Transcribe the lines below verbatim, skipping the images.

-- Given information --
###
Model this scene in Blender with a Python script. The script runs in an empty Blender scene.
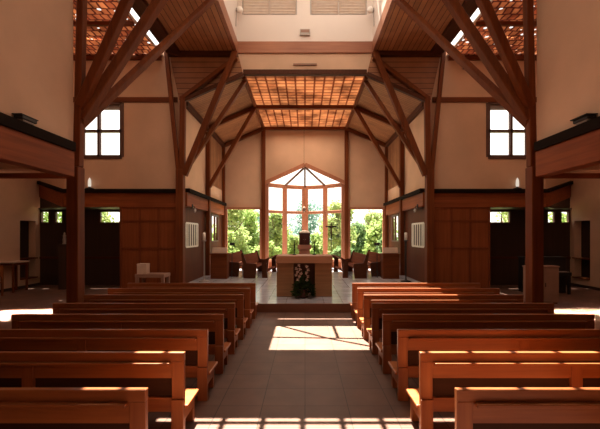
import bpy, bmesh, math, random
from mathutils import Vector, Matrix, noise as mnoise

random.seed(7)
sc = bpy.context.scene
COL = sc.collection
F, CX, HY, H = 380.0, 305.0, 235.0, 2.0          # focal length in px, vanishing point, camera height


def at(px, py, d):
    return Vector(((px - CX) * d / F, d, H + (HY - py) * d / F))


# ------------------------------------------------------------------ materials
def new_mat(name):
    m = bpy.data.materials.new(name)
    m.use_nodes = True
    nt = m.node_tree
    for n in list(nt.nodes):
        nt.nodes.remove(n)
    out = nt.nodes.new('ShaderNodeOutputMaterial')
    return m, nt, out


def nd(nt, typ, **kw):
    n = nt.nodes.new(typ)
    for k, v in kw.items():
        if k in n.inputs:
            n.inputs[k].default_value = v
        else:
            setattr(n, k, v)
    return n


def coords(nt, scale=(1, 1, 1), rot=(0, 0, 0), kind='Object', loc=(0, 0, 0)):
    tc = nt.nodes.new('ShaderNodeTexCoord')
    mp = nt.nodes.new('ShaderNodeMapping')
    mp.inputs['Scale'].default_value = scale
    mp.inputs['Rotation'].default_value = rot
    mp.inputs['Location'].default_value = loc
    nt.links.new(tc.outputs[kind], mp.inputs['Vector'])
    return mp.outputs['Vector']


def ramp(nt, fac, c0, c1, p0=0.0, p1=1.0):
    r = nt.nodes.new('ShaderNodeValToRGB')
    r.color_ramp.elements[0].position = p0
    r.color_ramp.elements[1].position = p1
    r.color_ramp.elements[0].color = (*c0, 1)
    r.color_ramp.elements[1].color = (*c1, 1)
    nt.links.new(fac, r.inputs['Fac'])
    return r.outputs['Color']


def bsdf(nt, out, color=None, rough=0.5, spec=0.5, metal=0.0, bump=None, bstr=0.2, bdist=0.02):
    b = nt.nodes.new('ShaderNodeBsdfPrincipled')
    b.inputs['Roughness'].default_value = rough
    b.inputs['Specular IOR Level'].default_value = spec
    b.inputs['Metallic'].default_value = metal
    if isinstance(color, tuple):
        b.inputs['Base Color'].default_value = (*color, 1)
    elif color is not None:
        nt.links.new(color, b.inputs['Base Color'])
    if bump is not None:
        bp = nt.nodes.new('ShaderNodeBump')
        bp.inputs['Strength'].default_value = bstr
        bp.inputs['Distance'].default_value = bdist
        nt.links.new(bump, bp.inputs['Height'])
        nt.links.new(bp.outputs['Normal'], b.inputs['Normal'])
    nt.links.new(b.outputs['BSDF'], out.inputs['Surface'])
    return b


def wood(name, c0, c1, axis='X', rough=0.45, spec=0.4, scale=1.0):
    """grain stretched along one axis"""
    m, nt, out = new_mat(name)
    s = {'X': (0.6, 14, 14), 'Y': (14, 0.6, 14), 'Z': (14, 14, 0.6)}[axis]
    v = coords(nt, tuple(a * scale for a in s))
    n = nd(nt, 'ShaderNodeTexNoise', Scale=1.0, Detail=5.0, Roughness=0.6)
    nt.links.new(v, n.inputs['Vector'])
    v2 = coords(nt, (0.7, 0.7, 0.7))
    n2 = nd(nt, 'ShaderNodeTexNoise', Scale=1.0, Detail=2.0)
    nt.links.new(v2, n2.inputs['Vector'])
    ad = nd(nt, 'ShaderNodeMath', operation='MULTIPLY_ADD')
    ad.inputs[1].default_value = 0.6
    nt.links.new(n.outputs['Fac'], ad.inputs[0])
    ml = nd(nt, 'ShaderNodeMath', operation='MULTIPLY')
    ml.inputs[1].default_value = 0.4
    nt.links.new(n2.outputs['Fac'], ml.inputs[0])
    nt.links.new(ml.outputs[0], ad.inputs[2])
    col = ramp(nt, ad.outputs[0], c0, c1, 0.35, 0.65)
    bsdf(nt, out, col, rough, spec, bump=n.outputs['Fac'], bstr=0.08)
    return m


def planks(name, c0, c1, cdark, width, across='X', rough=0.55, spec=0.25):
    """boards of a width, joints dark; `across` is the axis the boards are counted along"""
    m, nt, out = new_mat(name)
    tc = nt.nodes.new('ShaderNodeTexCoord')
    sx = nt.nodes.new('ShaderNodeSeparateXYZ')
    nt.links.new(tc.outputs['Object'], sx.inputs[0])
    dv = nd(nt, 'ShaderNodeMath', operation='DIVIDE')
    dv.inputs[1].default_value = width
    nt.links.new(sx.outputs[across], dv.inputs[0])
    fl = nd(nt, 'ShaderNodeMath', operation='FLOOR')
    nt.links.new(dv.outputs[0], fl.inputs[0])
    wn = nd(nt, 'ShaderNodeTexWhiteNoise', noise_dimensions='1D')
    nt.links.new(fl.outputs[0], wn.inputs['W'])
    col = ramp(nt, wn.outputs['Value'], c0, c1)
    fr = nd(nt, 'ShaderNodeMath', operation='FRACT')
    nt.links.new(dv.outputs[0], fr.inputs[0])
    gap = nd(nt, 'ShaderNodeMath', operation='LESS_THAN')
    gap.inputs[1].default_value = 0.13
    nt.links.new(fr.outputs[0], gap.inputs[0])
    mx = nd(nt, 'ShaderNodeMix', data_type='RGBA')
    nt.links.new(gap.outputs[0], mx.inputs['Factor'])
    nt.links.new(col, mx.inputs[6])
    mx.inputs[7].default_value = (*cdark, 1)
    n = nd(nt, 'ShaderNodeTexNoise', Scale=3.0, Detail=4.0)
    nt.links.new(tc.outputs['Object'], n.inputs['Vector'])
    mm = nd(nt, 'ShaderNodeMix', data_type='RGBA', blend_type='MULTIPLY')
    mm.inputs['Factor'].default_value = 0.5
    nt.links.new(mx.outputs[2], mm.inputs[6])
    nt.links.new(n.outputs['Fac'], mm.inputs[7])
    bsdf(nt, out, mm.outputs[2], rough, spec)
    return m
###
-- Solved exercise --
Model this scene in Blender with a Python script. The script runs in an empty Blender scene.
import bpy, bmesh, math, random
from mathutils import Vector, Matrix, noise as mnoise

random.seed(7)
sc = bpy.context.scene
COL = sc.collection
F, CX, HY, H = 380.0, 305.0, 235.0, 2.0          # focal length in px, vanishing point, camera height


def at(px, py, d):
    return Vector(((px - CX) * d / F, d, H + (HY - py) * d / F))


# ------------------------------------------------------------------ materials
def new_mat(name):
    m = bpy.data.materials.new(name)
    m.use_nodes = True
    nt = m.node_tree
    for n in list(nt.nodes):
        nt.nodes.remove(n)
    out = nt.nodes.new('ShaderNodeOutputMaterial')
    return m, nt, out


def nd(nt, typ, **kw):
    n = nt.nodes.new(typ)
    for k, v in kw.items():
        if k in n.inputs:
            n.inputs[k].default_value = v
        else:
            setattr(n, k, v)
    return n


def coords(nt, scale=(1, 1, 1), rot=(0, 0, 0), kind='Object', loc=(0, 0, 0)):
    tc = nt.nodes.new('ShaderNodeTexCoord')
    mp = nt.nodes.new('ShaderNodeMapping')
    mp.inputs['Scale'].default_value = scale
    mp.inputs['Rotation'].default_value = rot
    mp.inputs['Location'].default_value = loc
    nt.links.new(tc.outputs[kind], mp.inputs['Vector'])
    return mp.outputs['Vector']


def ramp(nt, fac, c0, c1, p0=0.0, p1=1.0):
    r = nt.nodes.new('ShaderNodeValToRGB')
    r.color_ramp.elements[0].position = p0
    r.color_ramp.elements[1].position = p1
    r.color_ramp.elements[0].color = (*c0, 1)
    r.color_ramp.elements[1].color = (*c1, 1)
    nt.links.new(fac, r.inputs['Fac'])
    return r.outputs['Color']


def bsdf(nt, out, color=None, rough=0.5, spec=0.5, metal=0.0, bump=None, bstr=0.2, bdist=0.02):
    b = nt.nodes.new('ShaderNodeBsdfPrincipled')
    b.inputs['Roughness'].default_value = rough
    b.inputs['Specular IOR Level'].default_value = spec
    b.inputs['Metallic'].default_value = metal
    if isinstance(color, tuple):
        b.inputs['Base Color'].default_value = (*color, 1)
    elif color is not None:
        nt.links.new(color, b.inputs['Base Color'])
    if bump is not None:
        bp = nt.nodes.new('ShaderNodeBump')
        bp.inputs['Strength'].default_value = bstr
        bp.inputs['Distance'].default_value = bdist
        nt.links.new(bump, bp.inputs['Height'])
        nt.links.new(bp.outputs['Normal'], b.inputs['Normal'])
    nt.links.new(b.outputs['BSDF'], out.inputs['Surface'])
    return b


def wood(name, c0, c1, axis='X', rough=0.45, spec=0.4, scale=1.0):
    """grain stretched along one axis"""
    m, nt, out = new_mat(name)
    s = {'X': (0.6, 14, 14), 'Y': (14, 0.6, 14), 'Z': (14, 14, 0.6)}[axis]
    v = coords(nt, tuple(a * scale for a in s))
    n = nd(nt, 'ShaderNodeTexNoise', Scale=1.0, Detail=5.0, Roughness=0.6)
    nt.links.new(v, n.inputs['Vector'])
    v2 = coords(nt, (0.7, 0.7, 0.7))
    n2 = nd(nt, 'ShaderNodeTexNoise', Scale=1.0, Detail=2.0)
    nt.links.new(v2, n2.inputs['Vector'])
    ad = nd(nt, 'ShaderNodeMath', operation='MULTIPLY_ADD')
    ad.inputs[1].default_value = 0.6
    nt.links.new(n.outputs['Fac'], ad.inputs[0])
    ml = nd(nt, 'ShaderNodeMath', operation='MULTIPLY')
    ml.inputs[1].default_value = 0.4
    nt.links.new(n2.outputs['Fac'], ml.inputs[0])
    nt.links.new(ml.outputs[0], ad.inputs[2])
    col = ramp(nt, ad.outputs[0], c0, c1, 0.35, 0.65)
    bsdf(nt, out, col, rough, spec, bump=n.outputs['Fac'], bstr=0.08)
    return m


def planks(name, c0, c1, cdark, width, across='X', rough=0.55, spec=0.25):
    """boards of a width, joints dark; `across` is the axis the boards are counted along"""
    m, nt, out = new_mat(name)
    tc = nt.nodes.new('ShaderNodeTexCoord')
    sx = nt.nodes.new('ShaderNodeSeparateXYZ')
    nt.links.new(tc.outputs['Object'], sx.inputs[0])
    dv = nd(nt, 'ShaderNodeMath', operation='DIVIDE')
    dv.inputs[1].default_value = width
    nt.links.new(sx.outputs[across], dv.inputs[0])
    fl = nd(nt, 'ShaderNodeMath', operation='FLOOR')
    nt.links.new(dv.outputs[0], fl.inputs[0])
    wn = nd(nt, 'ShaderNodeTexWhiteNoise', noise_dimensions='1D')
    nt.links.new(fl.outputs[0], wn.inputs['W'])
    col = ramp(nt, wn.outputs['Value'], c0, c1)
    fr = nd(nt, 'ShaderNodeMath', operation='FRACT')
    nt.links.new(dv.outputs[0], fr.inputs[0])
    gap = nd(nt, 'ShaderNodeMath', operation='LESS_THAN')
    gap.inputs[1].default_value = 0.13
    nt.links.new(fr.outputs[0], gap.inputs[0])
    mx = nd(nt, 'ShaderNodeMix', data_type='RGBA')
    nt.links.new(gap.outputs[0], mx.inputs['Factor'])
    nt.links.new(col, mx.inputs[6])
    mx.inputs[7].default_value = (*cdark, 1)
    n = nd(nt, 'ShaderNodeTexNoise', Scale=3.0, Detail=4.0)
    nt.links.new(tc.outputs['Object'], n.inputs['Vector'])
    mm = nd(nt, 'ShaderNodeMix', data_type='RGBA', blend_type='MULTIPLY')
    mm.inputs['Factor'].default_value = 0.5
    nt.links.new(mx.outputs[2], mm.inputs[6])
    nt.links.new(n.outputs['Fac'], mm.inputs[7])
    bsdf(nt, out, mm.outputs[2], rough, spec)
    return m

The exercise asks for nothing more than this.